Career Hack: Moving Away From Redundancy to Irreplaceability

Five words that no employee ever wants to hear are “your position has become redundant”. Like a knife stabbed into your heart, you’ve basically been told that all those years of hard work essentially mean nothing to your employer.

Perhaps you’re eligible for a tidy severance + redundancy pay, or you can collect unemployment benefits while you reinvent yourself. That’s not the point.

Downsized

The position you ‘held’ before the bomb dropped was one you thought would last forever. Yet now, much like a twenty-year-old seemingly fairytale marriage that just ended, you find yourself feeling unwanted – worthless perhaps – without a clue where your career is going!

This can happen to anyone in almost any industry, at any time…

You might get lucky and your employer will have another position, perhaps with some training requirements, waiting for you if you want it.

If that’s your current circumstance, you’ve likely stopped reading at this point. More often than not, inhabitants of a redundant career post are left standing in the unemployment line with feelings of an uncertain future looming overhead.

Who’s to blame?

The important thing is to not blame yourself.

Industries shift, consumer preferences change, companies downsize. Often redundancy is more of a cost-saving measure or the result of technological advancements, rather than being because you weren’t doing your job right. There’s nothing you could have done to save the position from collapsing under the weight of an ever-changing world.

Pondering man

Move on…

The human condition, as found by MSU psychologist, Richard Lucas, during a 2009 study, that the ability to bounce back from unemployment is akin to the feelings suffered during the loss of a loved one due to divorce or death, while also evoking the same downtrodden feelings we have when faced with a severe illness or sudden life-changing injury:

Richard Lucas, a psychologist at Michigan State University, believes not all of life’s slings and arrows are created equal. When Lucas and colleagues analyzed findings from two large studies – one in Britain, the other in Germany – they concluded that, on average, most people adapt quickly to marriage. In other words, within just a couple of years, the peak in the “wellbeing” they experienced around the time of getting married returns to previous levels. People mostly adapt to the sorrows of losing a partner too, though this takes longer – about seven years. However, his study also moved Lucas to speculate that people who get divorced, suffer major injury or illness or become unemployed do not, on average, return to the same level of happiness they enjoyed previously. (source)

What we can learn from Lucas’s study on Hedonic adaptation is that lingering on what’s happened won’t get you anywhere, and will lead you to the same place emotionally as a grieving widow, terminal illness victim, or someone faced with a lifetime of physical paralysis.

Take a quick picture before you move on

Not a real picture, but a mental picture – of how losing your job to a redundant position has made you feel. As mentioned, complacency is one of the factors in your control that led to you being fazed out, replaced by technology, etc. The impact of which could have been minimized by being more proactive about the direction of your career, and ultimately how mobile your skill set is from one position or career, to the next.

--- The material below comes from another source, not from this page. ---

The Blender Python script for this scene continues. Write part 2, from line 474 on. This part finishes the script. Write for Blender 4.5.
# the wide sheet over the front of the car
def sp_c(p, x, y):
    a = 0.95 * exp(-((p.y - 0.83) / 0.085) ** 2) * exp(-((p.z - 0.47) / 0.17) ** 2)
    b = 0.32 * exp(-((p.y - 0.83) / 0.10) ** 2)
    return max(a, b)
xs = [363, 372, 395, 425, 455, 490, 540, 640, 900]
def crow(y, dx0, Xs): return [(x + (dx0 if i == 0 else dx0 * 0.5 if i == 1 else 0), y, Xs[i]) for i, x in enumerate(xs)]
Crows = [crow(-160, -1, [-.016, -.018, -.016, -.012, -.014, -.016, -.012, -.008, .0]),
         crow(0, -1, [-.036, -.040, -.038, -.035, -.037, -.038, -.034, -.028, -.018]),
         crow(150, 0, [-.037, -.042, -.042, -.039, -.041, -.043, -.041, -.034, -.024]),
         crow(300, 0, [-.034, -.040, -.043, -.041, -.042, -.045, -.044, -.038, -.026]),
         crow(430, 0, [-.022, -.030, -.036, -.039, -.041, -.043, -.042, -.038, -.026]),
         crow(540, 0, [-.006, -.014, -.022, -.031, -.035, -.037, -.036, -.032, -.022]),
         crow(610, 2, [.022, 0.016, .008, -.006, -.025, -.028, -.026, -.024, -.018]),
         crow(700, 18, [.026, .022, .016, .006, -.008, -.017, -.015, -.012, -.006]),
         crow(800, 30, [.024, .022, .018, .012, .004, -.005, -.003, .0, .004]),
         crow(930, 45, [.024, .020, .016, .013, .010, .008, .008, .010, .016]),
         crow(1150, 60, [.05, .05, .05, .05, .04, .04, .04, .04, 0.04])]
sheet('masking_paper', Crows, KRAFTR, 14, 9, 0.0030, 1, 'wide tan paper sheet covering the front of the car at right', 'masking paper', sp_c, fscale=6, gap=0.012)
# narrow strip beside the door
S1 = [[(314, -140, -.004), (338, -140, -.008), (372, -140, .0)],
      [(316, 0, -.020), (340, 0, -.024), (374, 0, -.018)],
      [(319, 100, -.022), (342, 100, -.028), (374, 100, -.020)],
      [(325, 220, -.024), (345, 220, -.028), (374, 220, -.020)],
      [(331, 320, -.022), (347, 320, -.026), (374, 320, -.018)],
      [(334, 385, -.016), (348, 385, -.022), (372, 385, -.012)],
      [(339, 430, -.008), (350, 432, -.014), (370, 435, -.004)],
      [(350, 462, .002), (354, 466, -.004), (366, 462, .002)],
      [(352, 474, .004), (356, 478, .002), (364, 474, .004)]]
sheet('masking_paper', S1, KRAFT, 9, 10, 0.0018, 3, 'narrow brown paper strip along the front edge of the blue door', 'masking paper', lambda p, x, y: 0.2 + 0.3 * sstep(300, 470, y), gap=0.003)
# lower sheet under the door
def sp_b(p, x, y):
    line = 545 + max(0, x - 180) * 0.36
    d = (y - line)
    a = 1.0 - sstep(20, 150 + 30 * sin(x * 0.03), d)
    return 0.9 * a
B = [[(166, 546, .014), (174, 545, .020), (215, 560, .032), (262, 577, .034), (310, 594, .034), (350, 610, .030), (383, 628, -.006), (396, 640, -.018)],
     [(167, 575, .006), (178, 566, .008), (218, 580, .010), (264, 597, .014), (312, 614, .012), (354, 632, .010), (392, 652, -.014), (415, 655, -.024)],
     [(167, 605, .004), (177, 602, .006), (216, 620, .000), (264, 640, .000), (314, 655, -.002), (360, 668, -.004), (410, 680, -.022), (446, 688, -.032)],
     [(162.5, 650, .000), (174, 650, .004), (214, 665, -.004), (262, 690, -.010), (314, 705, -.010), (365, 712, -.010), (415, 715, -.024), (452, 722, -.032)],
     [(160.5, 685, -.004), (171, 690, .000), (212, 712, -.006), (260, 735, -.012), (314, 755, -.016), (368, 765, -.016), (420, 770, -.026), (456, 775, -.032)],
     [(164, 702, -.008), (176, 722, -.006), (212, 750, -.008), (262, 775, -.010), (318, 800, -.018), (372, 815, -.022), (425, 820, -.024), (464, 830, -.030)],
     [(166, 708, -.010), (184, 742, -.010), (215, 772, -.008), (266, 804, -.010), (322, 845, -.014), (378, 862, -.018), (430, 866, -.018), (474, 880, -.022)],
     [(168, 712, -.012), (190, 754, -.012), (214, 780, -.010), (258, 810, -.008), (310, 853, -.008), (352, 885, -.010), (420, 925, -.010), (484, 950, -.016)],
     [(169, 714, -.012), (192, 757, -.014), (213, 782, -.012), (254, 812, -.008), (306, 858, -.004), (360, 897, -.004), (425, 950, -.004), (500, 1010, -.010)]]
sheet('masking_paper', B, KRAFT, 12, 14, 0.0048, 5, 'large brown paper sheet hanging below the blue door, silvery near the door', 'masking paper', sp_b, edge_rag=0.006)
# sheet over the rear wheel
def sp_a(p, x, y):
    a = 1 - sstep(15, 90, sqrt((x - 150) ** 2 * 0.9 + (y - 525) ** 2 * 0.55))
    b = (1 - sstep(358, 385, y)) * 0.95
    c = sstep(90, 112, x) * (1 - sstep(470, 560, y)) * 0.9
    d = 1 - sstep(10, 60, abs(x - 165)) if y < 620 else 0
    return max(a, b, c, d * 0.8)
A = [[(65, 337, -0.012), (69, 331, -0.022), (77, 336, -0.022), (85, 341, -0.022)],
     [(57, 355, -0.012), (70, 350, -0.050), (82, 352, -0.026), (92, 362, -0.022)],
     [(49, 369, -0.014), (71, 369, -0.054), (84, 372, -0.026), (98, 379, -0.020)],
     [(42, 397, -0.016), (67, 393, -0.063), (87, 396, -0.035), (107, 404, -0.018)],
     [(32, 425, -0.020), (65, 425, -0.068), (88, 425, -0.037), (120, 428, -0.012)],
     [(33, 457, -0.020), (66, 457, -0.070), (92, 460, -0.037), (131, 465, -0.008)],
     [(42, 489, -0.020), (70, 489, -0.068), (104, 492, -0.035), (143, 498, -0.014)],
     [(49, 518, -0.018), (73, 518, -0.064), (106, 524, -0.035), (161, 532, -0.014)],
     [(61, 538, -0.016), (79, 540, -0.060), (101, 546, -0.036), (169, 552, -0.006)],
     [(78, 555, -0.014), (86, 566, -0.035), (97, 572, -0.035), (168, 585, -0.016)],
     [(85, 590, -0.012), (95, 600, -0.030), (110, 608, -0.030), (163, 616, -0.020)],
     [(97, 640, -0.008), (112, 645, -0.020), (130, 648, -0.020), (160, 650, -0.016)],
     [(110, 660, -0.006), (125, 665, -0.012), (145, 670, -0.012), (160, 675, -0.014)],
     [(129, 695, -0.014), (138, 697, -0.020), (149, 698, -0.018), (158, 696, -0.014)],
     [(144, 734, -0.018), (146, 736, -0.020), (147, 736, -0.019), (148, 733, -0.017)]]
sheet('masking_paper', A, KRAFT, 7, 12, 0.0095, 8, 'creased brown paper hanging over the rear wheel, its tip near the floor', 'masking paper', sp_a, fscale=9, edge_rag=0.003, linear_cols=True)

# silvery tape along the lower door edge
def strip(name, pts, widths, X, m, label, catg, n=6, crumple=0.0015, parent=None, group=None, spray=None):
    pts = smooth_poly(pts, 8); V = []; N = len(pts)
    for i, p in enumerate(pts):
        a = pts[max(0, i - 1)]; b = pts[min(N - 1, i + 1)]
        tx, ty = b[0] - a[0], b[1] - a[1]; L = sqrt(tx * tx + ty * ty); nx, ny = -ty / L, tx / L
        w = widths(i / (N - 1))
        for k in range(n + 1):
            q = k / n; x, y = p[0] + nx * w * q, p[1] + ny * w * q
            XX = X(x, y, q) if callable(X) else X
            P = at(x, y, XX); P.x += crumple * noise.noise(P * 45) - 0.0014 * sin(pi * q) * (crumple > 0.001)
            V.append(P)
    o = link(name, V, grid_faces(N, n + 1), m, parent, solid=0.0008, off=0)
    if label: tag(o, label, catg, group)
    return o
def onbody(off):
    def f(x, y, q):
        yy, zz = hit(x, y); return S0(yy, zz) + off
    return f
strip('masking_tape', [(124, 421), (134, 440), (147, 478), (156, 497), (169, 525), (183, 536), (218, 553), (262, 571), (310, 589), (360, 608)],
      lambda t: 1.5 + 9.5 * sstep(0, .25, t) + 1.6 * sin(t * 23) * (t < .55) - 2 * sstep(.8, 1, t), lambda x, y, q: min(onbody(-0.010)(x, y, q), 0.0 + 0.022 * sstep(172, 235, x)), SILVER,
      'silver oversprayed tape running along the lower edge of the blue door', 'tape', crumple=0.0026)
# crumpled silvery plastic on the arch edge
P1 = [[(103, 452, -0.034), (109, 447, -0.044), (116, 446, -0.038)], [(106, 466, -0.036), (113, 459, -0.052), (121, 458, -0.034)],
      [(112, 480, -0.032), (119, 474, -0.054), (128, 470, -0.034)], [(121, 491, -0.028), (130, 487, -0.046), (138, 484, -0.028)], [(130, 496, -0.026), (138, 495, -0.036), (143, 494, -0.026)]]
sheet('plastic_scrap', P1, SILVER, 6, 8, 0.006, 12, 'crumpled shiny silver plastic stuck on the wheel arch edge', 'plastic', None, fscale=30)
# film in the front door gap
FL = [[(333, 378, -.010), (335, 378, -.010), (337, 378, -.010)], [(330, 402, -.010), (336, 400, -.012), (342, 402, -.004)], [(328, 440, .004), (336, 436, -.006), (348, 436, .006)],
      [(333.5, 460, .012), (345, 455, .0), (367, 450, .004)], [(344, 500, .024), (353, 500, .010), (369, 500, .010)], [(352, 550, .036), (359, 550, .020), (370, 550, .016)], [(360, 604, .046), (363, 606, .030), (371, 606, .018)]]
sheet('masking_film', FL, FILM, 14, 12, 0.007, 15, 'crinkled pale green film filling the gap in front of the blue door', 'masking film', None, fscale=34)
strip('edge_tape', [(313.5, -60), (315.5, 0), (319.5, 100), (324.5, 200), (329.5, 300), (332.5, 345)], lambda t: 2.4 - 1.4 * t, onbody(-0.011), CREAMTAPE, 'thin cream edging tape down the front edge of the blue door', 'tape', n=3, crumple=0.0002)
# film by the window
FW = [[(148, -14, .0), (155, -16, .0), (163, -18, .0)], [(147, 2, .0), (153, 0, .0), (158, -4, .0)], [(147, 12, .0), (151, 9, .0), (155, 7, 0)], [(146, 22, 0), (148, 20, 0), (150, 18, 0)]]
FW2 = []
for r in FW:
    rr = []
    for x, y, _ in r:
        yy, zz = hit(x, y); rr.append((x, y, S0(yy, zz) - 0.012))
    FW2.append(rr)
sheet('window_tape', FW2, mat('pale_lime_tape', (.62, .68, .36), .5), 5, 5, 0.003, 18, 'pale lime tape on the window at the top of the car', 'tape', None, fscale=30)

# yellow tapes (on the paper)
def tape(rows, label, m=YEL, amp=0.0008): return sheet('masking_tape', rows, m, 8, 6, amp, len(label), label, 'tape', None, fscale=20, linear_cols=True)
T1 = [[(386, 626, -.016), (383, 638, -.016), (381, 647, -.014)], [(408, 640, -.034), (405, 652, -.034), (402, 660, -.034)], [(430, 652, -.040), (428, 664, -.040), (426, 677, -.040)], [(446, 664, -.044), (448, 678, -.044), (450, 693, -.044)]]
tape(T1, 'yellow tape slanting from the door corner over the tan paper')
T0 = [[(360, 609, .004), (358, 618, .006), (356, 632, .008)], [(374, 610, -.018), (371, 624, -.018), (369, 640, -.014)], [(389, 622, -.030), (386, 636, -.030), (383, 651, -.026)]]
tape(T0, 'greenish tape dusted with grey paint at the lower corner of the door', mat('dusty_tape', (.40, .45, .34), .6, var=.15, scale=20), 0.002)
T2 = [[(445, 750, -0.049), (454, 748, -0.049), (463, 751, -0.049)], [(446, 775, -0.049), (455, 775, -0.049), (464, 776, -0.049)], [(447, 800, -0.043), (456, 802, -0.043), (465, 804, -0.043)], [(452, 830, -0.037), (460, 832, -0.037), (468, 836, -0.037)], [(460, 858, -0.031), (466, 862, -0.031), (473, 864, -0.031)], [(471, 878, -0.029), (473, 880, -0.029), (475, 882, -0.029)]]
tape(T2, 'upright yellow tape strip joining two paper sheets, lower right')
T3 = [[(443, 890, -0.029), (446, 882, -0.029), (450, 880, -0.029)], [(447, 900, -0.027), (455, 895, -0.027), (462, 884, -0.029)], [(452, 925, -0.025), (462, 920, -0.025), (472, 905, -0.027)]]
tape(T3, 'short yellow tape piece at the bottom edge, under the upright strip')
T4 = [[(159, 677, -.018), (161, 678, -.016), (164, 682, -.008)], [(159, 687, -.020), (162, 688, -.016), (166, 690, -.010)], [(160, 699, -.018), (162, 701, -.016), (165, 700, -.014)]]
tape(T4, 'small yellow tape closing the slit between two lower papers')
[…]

Remember the feeling. Let it linger, not fester, in the back of your mind to be there for a gentle reminder the next time you start to feel too comfortable in your current job situation. Always plan for this to happen again, and have your nose to the ground looking for bigger and better opportunities; requiring more effort and well-rounded skills and abilities, to make yourself more indispensible to the workforce.

Plan your next move

There are plenty of trajectories to move in when faced with a job loss due to a redundant position, many of which you’ve already read about, or tried, including:

  • Taking a break, letting everything soak in, decide what it is that really inspires you before finding your next job.
  • Identifying networking events in your industry, to find a suitable replacement employer who doesn’t consider your skill set redundant.
  • Re-education: upgrading your current skills, or choosing a completely different career with entirely different entry requisites than you have currently.
  • Marketing your personal ‘brand’ on social media websites like LinkedIn, Quora, Twitter, Facebook, etc. – waiting to be discovered by your next ideal employer.
  • Signing up for a temp or full-time job placement service.
  • Finding the entrepreneur that resides inside you, building your own business, venturing off into the word capitalism to minimize the forces outside your control in the future.

Focused planning

The ultimate key to irreplaceability

Whatever avenue you follow after being let go, don’t linger too long. Maybe you need time to travel, re-educate, or tinker around with projects you’ve put off because of career demands. Your unemployment, or current “unemployability” will still be waiting for you whenever you decide that it’s time to make some money again.

The key to being irreplaceable, currently and in the future is your confidence. Which just happens to be what usually kills our internal fire when we’re let go, leaving us foolishly lingering on career setbacks, rather than moving forward with the self-assured gusto of knowing that we’re still worth something – even if our last employer would disagree!